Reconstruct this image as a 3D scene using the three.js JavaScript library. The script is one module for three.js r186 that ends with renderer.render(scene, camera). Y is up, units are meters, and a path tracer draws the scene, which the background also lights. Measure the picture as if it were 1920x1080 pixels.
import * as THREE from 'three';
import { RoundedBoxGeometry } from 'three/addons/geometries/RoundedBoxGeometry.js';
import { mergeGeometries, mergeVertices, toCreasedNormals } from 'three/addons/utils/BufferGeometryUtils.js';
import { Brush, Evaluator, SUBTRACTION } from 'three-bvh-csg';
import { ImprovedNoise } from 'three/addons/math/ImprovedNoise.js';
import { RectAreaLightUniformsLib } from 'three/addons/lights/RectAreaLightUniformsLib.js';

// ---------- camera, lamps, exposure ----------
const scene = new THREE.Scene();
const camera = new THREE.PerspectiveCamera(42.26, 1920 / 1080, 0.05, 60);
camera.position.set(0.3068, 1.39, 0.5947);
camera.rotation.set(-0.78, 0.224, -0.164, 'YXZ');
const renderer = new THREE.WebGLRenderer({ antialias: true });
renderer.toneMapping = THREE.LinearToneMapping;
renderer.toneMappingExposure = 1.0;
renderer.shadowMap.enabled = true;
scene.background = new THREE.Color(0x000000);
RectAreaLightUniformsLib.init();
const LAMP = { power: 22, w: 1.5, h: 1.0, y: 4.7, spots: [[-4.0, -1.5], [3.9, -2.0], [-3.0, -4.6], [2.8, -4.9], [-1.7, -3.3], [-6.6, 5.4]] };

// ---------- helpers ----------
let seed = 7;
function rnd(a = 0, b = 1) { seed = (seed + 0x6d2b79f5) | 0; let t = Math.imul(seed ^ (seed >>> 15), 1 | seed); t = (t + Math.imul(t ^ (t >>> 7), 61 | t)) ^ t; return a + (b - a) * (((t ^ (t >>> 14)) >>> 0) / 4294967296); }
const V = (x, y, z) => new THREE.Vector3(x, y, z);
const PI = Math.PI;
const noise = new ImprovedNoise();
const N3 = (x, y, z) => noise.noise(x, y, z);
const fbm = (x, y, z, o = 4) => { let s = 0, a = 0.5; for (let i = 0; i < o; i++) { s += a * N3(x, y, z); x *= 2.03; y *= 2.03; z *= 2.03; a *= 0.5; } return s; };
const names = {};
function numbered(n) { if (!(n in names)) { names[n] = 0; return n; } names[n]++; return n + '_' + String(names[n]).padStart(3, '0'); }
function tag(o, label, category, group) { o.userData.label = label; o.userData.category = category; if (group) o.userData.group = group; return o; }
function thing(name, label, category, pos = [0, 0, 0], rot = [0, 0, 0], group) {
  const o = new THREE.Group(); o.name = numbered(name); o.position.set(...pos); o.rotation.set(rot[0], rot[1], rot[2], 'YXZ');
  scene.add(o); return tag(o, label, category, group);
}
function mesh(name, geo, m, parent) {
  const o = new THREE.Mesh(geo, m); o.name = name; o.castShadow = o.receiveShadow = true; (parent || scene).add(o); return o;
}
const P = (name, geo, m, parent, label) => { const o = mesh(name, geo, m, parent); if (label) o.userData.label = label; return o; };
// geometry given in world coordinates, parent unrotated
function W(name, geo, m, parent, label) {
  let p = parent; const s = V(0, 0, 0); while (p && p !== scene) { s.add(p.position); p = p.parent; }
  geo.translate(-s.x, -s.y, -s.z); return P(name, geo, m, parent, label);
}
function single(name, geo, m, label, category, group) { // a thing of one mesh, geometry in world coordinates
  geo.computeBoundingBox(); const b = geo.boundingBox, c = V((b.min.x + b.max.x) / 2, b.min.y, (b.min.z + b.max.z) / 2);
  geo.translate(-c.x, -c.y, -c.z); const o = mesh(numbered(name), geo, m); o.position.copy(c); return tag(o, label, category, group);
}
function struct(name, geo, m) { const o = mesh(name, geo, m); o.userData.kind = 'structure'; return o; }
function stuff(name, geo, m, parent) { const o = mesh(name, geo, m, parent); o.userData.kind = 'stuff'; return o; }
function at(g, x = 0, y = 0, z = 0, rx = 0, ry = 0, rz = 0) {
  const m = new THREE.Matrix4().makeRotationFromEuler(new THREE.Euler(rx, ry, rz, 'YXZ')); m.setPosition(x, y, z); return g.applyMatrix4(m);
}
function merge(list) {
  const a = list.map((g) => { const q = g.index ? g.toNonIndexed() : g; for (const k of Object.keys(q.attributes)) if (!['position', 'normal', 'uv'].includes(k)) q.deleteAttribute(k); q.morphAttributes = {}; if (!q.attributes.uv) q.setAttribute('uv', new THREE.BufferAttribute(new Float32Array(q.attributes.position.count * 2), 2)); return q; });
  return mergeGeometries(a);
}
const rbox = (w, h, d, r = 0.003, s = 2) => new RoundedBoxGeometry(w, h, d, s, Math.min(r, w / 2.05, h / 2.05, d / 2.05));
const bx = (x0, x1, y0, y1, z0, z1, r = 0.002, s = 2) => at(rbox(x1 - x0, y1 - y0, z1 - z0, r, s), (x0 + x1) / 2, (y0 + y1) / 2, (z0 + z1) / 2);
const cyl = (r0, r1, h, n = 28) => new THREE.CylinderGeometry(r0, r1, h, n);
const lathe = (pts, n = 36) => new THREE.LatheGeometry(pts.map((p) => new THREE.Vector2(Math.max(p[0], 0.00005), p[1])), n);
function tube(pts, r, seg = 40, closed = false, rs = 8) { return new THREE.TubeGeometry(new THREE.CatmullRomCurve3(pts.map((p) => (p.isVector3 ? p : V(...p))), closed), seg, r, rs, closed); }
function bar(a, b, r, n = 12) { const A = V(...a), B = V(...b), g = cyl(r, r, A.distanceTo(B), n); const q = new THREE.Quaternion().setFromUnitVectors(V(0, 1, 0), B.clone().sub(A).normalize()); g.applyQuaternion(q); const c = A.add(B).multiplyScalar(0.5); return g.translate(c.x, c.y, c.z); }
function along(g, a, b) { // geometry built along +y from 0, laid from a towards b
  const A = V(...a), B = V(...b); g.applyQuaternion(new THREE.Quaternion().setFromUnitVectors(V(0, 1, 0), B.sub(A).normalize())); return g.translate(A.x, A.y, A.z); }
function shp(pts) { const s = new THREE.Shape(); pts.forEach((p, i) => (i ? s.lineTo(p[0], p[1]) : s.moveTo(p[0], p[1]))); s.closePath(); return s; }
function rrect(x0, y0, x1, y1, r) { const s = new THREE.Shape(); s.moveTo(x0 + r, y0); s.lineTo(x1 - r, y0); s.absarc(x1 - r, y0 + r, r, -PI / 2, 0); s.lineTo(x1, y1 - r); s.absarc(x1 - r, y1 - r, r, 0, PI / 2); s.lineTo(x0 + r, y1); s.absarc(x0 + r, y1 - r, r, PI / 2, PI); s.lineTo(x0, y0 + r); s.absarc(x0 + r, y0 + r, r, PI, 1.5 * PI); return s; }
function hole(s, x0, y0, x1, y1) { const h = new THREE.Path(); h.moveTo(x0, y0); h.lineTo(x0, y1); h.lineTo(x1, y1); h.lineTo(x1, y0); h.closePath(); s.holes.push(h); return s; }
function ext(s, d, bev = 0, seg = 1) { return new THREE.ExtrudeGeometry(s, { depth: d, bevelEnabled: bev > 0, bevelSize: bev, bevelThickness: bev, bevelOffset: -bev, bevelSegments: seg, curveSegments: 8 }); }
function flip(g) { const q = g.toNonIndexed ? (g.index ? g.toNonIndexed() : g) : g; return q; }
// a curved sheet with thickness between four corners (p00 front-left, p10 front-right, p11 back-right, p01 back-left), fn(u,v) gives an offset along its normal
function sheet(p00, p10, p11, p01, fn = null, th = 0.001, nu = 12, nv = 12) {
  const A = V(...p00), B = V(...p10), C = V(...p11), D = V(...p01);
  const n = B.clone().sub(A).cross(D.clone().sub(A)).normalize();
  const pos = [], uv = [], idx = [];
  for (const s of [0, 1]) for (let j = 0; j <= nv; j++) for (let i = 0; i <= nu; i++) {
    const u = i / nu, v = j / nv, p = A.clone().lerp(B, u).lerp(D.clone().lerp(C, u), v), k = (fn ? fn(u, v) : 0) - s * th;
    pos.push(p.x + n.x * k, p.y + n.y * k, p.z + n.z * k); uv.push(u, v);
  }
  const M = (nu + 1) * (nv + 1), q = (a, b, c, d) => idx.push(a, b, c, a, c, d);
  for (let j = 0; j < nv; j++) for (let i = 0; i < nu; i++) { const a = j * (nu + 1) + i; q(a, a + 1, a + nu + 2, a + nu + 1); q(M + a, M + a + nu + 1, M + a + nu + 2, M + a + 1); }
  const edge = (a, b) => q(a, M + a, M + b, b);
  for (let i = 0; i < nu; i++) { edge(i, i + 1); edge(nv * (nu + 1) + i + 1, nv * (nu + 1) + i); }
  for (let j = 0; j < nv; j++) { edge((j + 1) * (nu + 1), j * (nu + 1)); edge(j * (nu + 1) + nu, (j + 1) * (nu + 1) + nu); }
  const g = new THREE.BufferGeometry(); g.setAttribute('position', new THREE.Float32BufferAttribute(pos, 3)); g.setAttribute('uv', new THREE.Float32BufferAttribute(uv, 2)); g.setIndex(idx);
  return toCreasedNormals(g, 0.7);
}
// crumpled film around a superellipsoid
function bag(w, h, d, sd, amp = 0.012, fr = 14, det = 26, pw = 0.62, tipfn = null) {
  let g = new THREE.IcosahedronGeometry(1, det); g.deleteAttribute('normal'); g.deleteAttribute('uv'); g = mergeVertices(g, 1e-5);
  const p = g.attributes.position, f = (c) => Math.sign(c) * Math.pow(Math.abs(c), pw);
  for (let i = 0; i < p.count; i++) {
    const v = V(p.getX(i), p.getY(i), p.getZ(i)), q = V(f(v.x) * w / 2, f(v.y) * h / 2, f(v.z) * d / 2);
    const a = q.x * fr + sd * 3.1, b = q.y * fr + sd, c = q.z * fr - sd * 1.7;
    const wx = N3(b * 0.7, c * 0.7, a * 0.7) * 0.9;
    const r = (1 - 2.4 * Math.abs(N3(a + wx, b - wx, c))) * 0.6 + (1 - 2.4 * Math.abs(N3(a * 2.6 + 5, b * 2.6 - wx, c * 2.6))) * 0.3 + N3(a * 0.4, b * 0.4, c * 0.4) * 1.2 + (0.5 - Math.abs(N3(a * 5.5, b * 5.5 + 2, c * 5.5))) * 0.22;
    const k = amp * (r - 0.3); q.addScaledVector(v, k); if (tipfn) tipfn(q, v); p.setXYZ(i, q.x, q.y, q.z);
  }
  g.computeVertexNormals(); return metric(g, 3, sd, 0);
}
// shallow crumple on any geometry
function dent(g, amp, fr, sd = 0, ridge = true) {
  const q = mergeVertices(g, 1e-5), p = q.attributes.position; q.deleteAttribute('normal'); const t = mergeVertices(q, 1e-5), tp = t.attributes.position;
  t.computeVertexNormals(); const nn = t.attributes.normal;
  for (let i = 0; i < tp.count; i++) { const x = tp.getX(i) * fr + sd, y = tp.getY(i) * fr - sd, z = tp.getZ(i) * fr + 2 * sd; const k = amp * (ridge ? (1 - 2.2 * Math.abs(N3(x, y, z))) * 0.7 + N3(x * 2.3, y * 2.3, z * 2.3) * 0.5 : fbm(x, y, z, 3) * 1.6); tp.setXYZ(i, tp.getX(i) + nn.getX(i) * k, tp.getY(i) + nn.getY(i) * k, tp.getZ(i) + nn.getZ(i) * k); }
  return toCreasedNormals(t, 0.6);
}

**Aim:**
Copy every line of the listing that includes the string "background".

**Result of the task:**
Reconstruct this image as a 3D scene using the three.js JavaScript library. The script is one module for three.js r186 that ends with renderer.render(scene, camera). Y is up, units are meters, and a path tracer draws the scene, which the background also lights. Measure the picture as if it were 1920x1080 pixels.
scene.background = new THREE.Color(0x000000);